Est-ce à dire qu’il n’y a pas d’aspects négatifs ?

Bien sûr que si !

Il y a d’abord l’évaporation de l’eau du lac Nasser mais les experts ne se sont pas mis d’accord sur son importance comme ils ne sont pas en mesure de dire l’effet du barrage sur les aquifères.

Le barrage n’a pas apporté le paludisme et ses eaux ne contiennent pas de larves d’anophèle. Quant à la bilharziose, elle sévissait avant sa construction.

Il y a aussi les effets de l’absence d’alluvions sur les berges du fleuve mais les effets ne sont pas encore perceptibles.

Le plus grave est l’érosion des côtes en Méditerranée et les atteintes aux pêcheries. C’est ainsi que les sardines ont pratiquement disparues car elles ne sont plus alimentées par les apports organiques du Nil. Il faut enfin évoquer la prolifération des herbes due aux eaux polluées par les engrais provenant des rizières et des champs de canne à sucre.
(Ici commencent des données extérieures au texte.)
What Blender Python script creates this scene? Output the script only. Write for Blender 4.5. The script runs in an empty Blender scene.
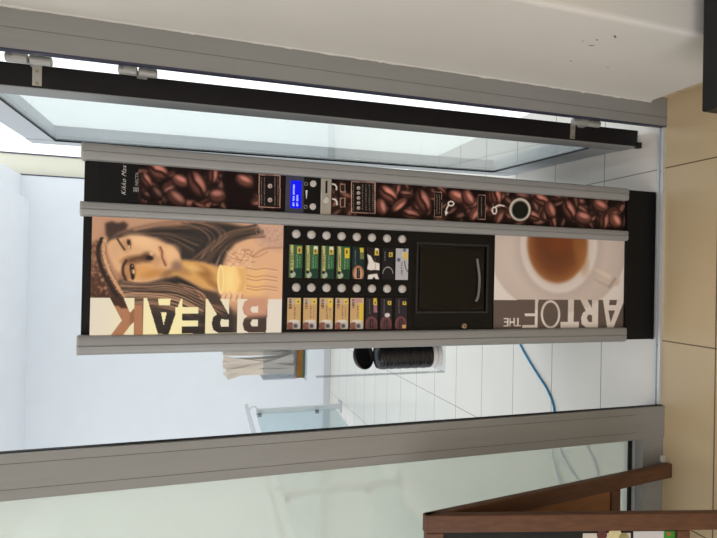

Cette végétation gêne la navigation et offre un gîte aux insectes.

Sources :

  • 1. Entretiens réalisés au Caire dans la semaine du 4 au 11 mars 2007.

  • 2. « Le haut barrage et ses effets » Etude n° 4 dans le cadre du Programme « Egypte 2000 » (en langue arabe)

Commentaire

Tout compte fait, la plupart des observateurs s’accordent maintenant pour apprécier objectivement le haut barrage et oublier les rancoeurs du passé. La politique est mise entre parenthèses.

Ils sont formels : les avantages de l’édifice sont bien plus importants que ses effets négatifs.

Il a permis d’établir une paix durable entre le Soudan et l’Egypte et entre les divers utilisateurs dans le pays même.

Il a contribué à la paix sociale et au développement du pays.